* start Entries provided *
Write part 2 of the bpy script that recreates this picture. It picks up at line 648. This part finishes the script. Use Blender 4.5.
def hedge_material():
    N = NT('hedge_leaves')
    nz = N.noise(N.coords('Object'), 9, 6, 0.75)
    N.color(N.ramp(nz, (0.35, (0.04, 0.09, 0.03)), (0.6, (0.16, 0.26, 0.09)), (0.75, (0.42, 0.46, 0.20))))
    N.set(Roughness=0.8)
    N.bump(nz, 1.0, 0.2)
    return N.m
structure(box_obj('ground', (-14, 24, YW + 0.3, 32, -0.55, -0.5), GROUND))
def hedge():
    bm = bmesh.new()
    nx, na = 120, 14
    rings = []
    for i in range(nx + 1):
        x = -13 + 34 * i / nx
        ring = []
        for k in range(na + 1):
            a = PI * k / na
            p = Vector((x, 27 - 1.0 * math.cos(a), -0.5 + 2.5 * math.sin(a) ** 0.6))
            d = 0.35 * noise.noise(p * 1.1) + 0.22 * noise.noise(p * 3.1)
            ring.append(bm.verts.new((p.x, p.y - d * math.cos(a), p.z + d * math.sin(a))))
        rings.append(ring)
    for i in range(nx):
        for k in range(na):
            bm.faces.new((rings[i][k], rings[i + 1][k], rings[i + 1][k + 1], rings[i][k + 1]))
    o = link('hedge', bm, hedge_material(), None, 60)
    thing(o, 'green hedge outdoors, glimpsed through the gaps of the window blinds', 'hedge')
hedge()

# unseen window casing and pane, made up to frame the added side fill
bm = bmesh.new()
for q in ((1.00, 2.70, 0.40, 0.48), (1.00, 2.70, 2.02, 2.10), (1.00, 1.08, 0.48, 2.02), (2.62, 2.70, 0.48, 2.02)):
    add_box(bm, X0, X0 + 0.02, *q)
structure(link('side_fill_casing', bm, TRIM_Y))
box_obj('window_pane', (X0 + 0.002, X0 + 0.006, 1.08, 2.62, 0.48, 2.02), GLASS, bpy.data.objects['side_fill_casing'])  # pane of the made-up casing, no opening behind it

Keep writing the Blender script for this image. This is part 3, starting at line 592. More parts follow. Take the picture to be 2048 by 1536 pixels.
* end Entries provided *
Please quote every record above exactly as it appears.

### Correct response
Write part 2 of the bpy script that recreates this picture. It picks up at line 648. This part finishes the script. Use Blender 4.5.
def hedge_material():
    N = NT('hedge_leaves')
    nz = N.noise(N.coords('Object'), 9, 6, 0.75)
    N.color(N.ramp(nz, (0.35, (0.04, 0.09, 0.03)), (0.6, (0.16, 0.26, 0.09)), (0.75, (0.42, 0.46, 0.20))))
    N.set(Roughness=0.8)
    N.bump(nz, 1.0, 0.2)
    return N.m
structure(box_obj('ground', (-14, 24, YW + 0.3, 32, -0.55, -0.5), GROUND))
def hedge():
    bm = bmesh.new()
    nx, na = 120, 14
    rings = []
    for i in range(nx + 1):
        x = -13 + 34 * i / nx
        ring = []
        for k in range(na + 1):
            a = PI * k / na
            p = Vector((x, 27 - 1.0 * math.cos(a), -0.5 + 2.5 * math.sin(a) ** 0.6))
            d = 0.35 * noise.noise(p * 1.1) + 0.22 * noise.noise(p * 3.1)
            ring.append(bm.verts.new((p.x, p.y - d * math.cos(a), p.z + d * math.sin(a))))
        rings.append(ring)
    for i in range(nx):
        for k in range(na):
            bm.faces.new((rings[i][k], rings[i + 1][k], rings[i + 1][k + 1], rings[i][k + 1]))
    o = link('hedge', bm, hedge_material(), None, 60)
    thing(o, 'green hedge outdoors, glimpsed through the gaps of the window blinds', 'hedge')
hedge()

# unseen window casing and pane, made up to frame the added side fill
bm = bmesh.new()
for q in ((1.00, 2.70, 0.40, 0.48), (1.00, 2.70, 2.02, 2.10), (1.00, 1.08, 0.48, 2.02), (2.62, 2.70, 0.48, 2.02)):
    add_box(bm, X0, X0 + 0.02, *q)
structure(link('side_fill_casing', bm, TRIM_Y))
box_obj('window_pane', (X0 + 0.002, X0 + 0.006, 1.08, 2.62, 0.48, 2.02), GLASS, bpy.data.objects['side_fill_casing'])  # pane of the made-up casing, no opening behind it

Keep writing the Blender script for this image. This is part 3, starting at line 592. More parts follow. Take the picture to be 2048 by 1536 pixels.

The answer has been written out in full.